By counting vehicles on the ground for half an hour you should be able to get a good idea how “intense” a road is used.
So in this case it would “protect” a road section from a downgrade to create a more uniform grid of the road network.

I remember also a tertiary road (according to DRR database) in greater Bangkok which was just an agriculture track. Maybe planned and earmarked already for future expansion, but not yet built.
For such cases I would like to have some objective criteria which allows to not tag it as tertiary.

The classification should give a hint, but as government databases can be wrong as well, the authority should be the ground-truth by mappers.

But not based on “opinion, impression” or other subjective criteria. I saw edit-wars where people wanted to do poor-man’s traffic management and reduce via-traffic through their quarter by messing around with the database in the hope that routing engines would prefer other ways.

So what kind of “minimum” requirements would we have for each specific road type (unclassified, tertiary, secondary, primary, trunk)? surface, width, number of lanes, other factors? Are there “de-railers” which prevent a category? What could allow up/downgrades? What could allow a road to keep its classification a bit longer?

@Bernhard: I am no fan of “private” tags which are neither documented nor verifiable by others and OSM is just used as a cheap way to store private data. Same reason we don not want to have other “internal” identifiers stored in OSM data.
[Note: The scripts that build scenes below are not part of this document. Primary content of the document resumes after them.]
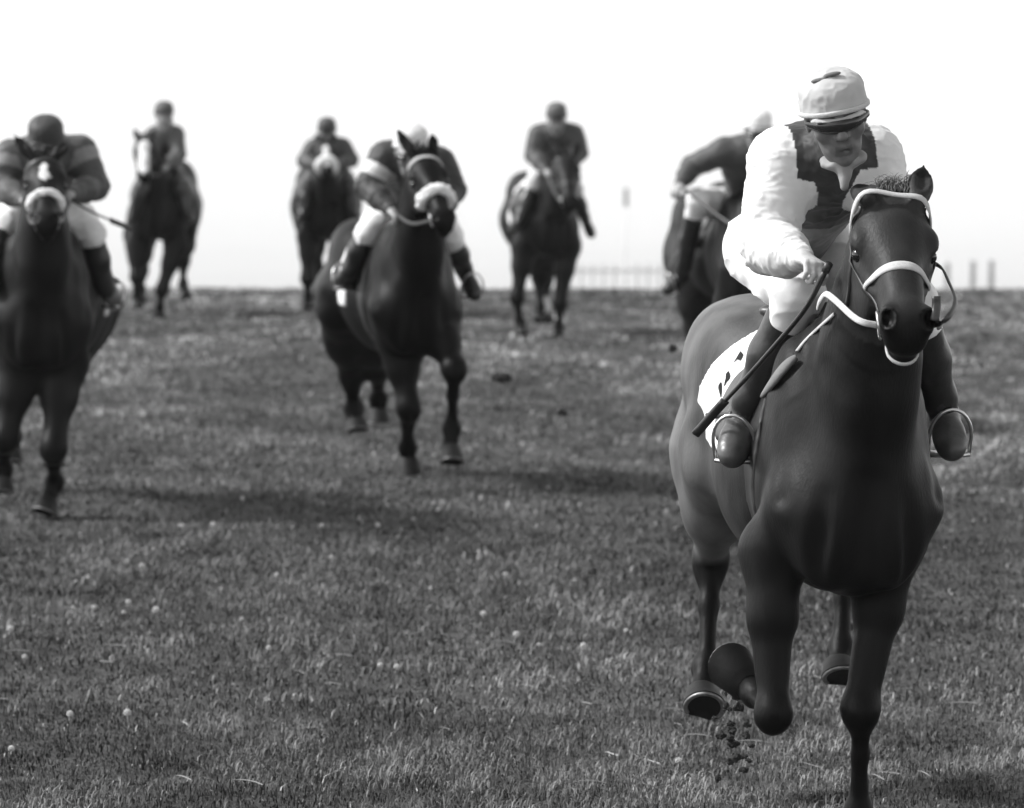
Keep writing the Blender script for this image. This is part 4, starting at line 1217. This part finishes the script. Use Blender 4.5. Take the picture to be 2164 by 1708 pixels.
# ---- leading horse: reins, neck strap, tongue strap
W = lambda px, py, d: P(px, py, HERO.Y0 + d)
rein(HERO, -1, [W(1812, 676, -.62), W(1764, 634, -.45), W(1745, 622, -.36), W(1733, 636, -.34), W(1728, 652, -.31)], .018, .004, M_WEB)
rein(HERO, 1, [W(1996, 678, -.72), W(2019, 640, -.62), W(2006, 600, -.52), W(1984, 562, -.42), W(1940, 556, -.34), W(1870, 590, -.34)], .016, .004)
m = MB(); pts = [W(1979, 626, -.70), W(1979, 650, -.70), W(1975, 678, -.72)]; m.ribbon(spline(pts, 8), [V(.2, -1, .1)] * 8, .024, .006); m.build("rein_guard", M_BROWNTACK, HERO.bridle)
c = HERO.H(.53, 0, -.122); pts = []; nr = []
for an_ in np.linspace(radians(-105), radians(105), 22):
    d = unit(HERO.b * math.sin(an_) + HERO.a * math.cos(an_) - HERO.n * .25)
    p = HERO.S.trace(c + d * .2, -d, .3); pts.append(p + d * .001); nr.append(d)
m = MB(); m.ribbon(pts, nr, .011, .004); m.build("tongue_strap", M_WEB, HERO.bridle)
def on_horse(R, px, py, lift=.004, near=1.4):
    o = P(px, py, R.Y0 - near); d = unit(ray(px, py)); p = R.S.trace(o, d, 4.0)
    return p - d * lift if p is not None else None
pts = [p for p in (on_horse(HERO, *q_) for q_ in ((1762, 664), (1742, 682), (1720, 702), (1700, 722), (1684, 742))) if p is not None]
m = MB(); pts = spline(pts, 16); m.ribbon(pts, HERO.S.grad(pts), .011, .003); m.build("neck_strap", M_WEB, HERO.root)
for R_, J_ in ((H4, J4), (H7, J7), (H2, J2), (H3, J3), (H5, J5), (H6, J6)):
    for s_, kk in ((-1, 'haR'), (1, 'haL')):
        a_ = R_.bit[s_]; b_ = J_.G[kk]
        rein(R_, s_, [a_ * .5 + b_ * .5 - V(0, 0, .04), b_], .018 if R_.Y0 < 35 else .024, .004)
for R_, J_ in ((H4, J4), (H7, J7), (H2, J2)):
    for s_, t_, a_ in ((-1, 'toR', 'anR'), (1, 'toL', 'anL')):
        ft, an = J_.G[t_], J_.G[a_]
        stirrup(R_, ft * .72 + an * .28 + V(0, 0, -.012), unit(ft - an) * V(1, 1, .4), R_.T(-.42, s_ * .32, 1.3))

pts = [p for p in (on_horse(HERO, *q_, .02) for q_ in ((1612, 838), (1630, 812), (1650, 785), (1668, 766), (1684, 755))) if p is not None]
if len(pts) > 2:
    m = MB(); pts = spline(pts, 18); m.ribbon(pts, HERO.S.grad(pts), [.034 * math.sin(.25 + 2.6 * i / 17) + .006 for i in range(18)], .008); m.build("knee_pad", M_CLOTH, HERO.saddle, .17)
# ---- number on the leading horse's cloth (only the strokes that show beside the boot)
def ink(poly):
    m = MB(); v = []
    for (x, y) in poly:
        px, py = 1469.5 + x * .1341, 687 + y * .1341
        o = P(px, py, 13.0); d = unit(ray(px, py)); p = HERO.cloth.trace(o, d, 4.0, .5)
        if p is None: return None
        v.append(p - d * .003)
    v = np.array(v); n = len(v); cen = v.mean(0)
    m.add(np.vstack([v, cen]), [(i, (i + 1) % n, n) for i in range(n)])
    return m
strokes = ([(710, 405), (760, 468), (735, 530), (710, 565), (650, 535), (580, 605), (630, 540), (670, 470)],
           [(518, 718), (545, 765), (553, 810), (540, 850), (515, 880), (498, 895), (455, 972), (450, 950), (460, 885), (472, 850), (478, 770)],
           [(395, 898), (412, 905), (418, 980), (408, 1140), (392, 1135), (375, 1060), (358, 995), (362, 950)])
mm = MB()
for st_ in strokes:
    q_ = ink(st_)
    if q_ is not None: mm.add(np.concatenate(q_.v), q_.f)
if mm.v: mm.build("number_print", M_INK, HERO.root, None, False)

# ---- whips
def whip(name_label, pts, r0, r1, flap):
    p = spline(pts, 24)
    root = empty("riding_whip", p[0], name_label, "whip")
    m = MB(); m.tube(p, list(np.linspace(r0, r1, 24)), 8); m.tube([p[0], p[0] + (p[0] - p[3]) * .4], [r0 * 1.4, r0 * 1.5], 8); m.build("shaft", M_TACK, root)
    d = unit(p[-1] - p[-4]); a = p[-7]
    m = MB(); m.ribbon(spline([a, p[-3], p[-1] + d * .05], 8), [unit(V(.55, -.8, .5))] * 8, flap, .007); m.build("flap", M_TACK, root)
whip("long dark whip slanting down from the leading jockey's hand across his boot", [W(1744, 574, -.36), W(1700, 655, -.28), W(1612, 760, -.12), W(1530, 850, .0), W(1492, 893, .04)], .008, .0055, .026)
X7 = lambda px, py, d: P(px, py, 24.7 + d)
whip("short dark whip sticking out behind the left edge jockey", [X7(152, 424, -.3), X7(190, 446, -.2), X7(225, 462, -.1), X7(262, 477, .0)], .007, .004, .03)

# ---- thrown turf
for i, (px, py, d, r, st, lab) in enumerate((
        (1060, 800, 11.0, .035, (1.6, .8, .9), "dark clod of turf in the air right of the middle horse's knee"),
        (1189, 872, 11.0, .024, (1.2, .8, .8), "small dark clod lying on the grass below the back right horse"),
        (1422, 737, 11.0, .024, (1, 1, 1), "small clod of turf in the air just left of the leading horse's rump"))):
    clod(px, py, 14.0 + d, r, lab, 100 + i, st)

g_ = np.random.default_rng(5)
for i in range(26):
    clod(1550 + g_.normal(0, 20), 1478 + i * 6.2 + g_.normal(0, 9), 14.1 + g_.normal(0, .12), float(g_.uniform(.004, .013)), "crumb of earth flying up below the leading horse's bent foreleg", 200 + i, tuple(g_.uniform(.6, 1.8, 3)), "crumbs of earth under the leading horse")
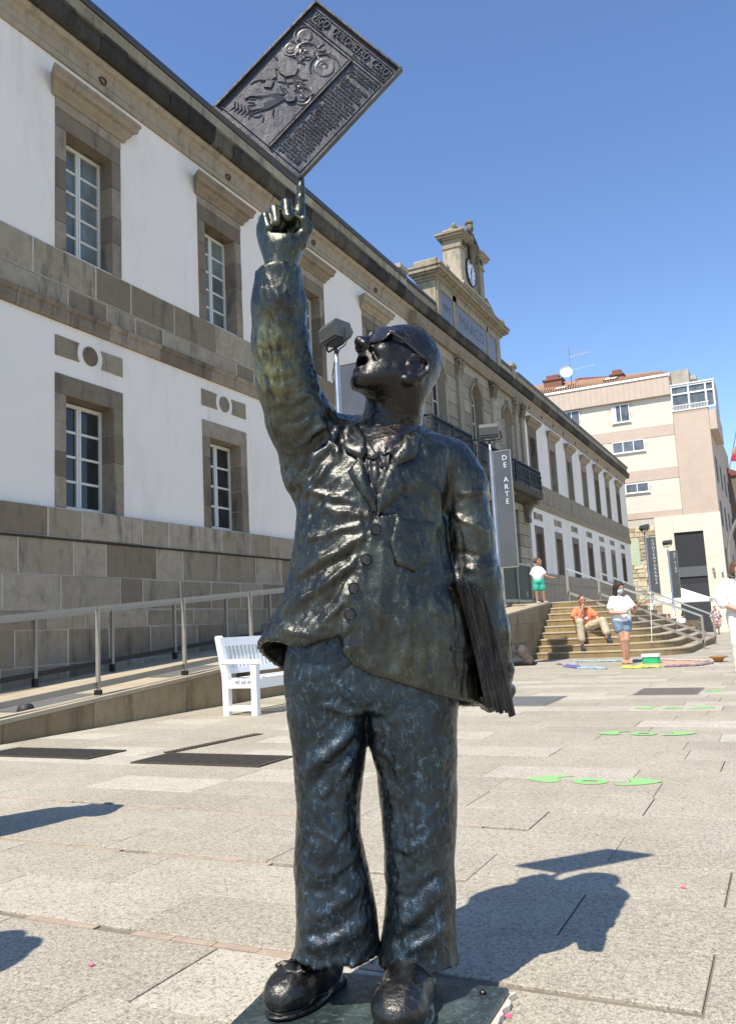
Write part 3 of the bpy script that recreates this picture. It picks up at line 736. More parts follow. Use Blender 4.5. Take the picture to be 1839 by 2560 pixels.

In you case: I believe you tried to mark road categories on a different classification, outside of the OSM scheme, right? So could you document it? No real need to keep it private. Why not trying to run it in parallel with the existing tagging. If we see later a benefit, we can switch over. Otherwise it is easy to spot and remove.

I use some tags for overriding the highway tag during the map creation process.
Long ago, it was about dual carriage highways, when I added a “dual_carriage=yes” to those highways (I do not add it anymore).
When the discussion about reference-number-based mapping started again in april, I decided that I need to protect the tagging which I did during the last years, and invented “hwpi” (think of “highway performance or importance”). Thus we can avoid edit wars.

The rendering rules are:

  • “facebook”: import=yes and highway!=track => highway=road
  • “dual carriage”: dual_carriage=yes => highway=trunk
  • “hwpi” depending on value
    0 => trunk
    1 => primary
    2 => secondary
    3 => tertiary
    4 => unclassified
    5 => residential
    6 => service
    7 => track

When I add those tags, I actually follow common standards for highway classification - even “our” Thai wiki with the exception of the reference numbers.
Preferentially, it is based on ground truth. But unfortunately, most of the roads have to be classified from imagery. Experience with the ground truth both from Thailand and from well-mapped countries elsewhere helps alot. I expect some misclassifications - but far less than now.

You have put me in a bit of a quandary with this information, Bernhard. I don’t think this sort of tagging is legitimate. Sure, one can create any tag one wants on OSM but it’s a two-edged sword. If everybody felt free to create just any tag they want based on his or her personal needs, the database would soon fill up with millions of undecipherable tags, tags like"hwpi". Just imagine if all of the top 10 mappers in Thailand were to add just two or three of their pet tags. That would imediately add 20 or 30 new “mystery tags” to OSM. Clearly, that is not a workable situation.

These special tags should be removed IMO. I’m sorry to have to say that to such a dedicated Thailand mapper but I’m afraid that’s how I feel about it. If the current tagging scheme isn’t working well, then let’s work together to improve it.

Respectfully,

Dave

I prefer to think of that tagging as something temporary, nothing permanent.
You can view it as an experiment: we can later compare maps based on the different styles, and decide then which one is better.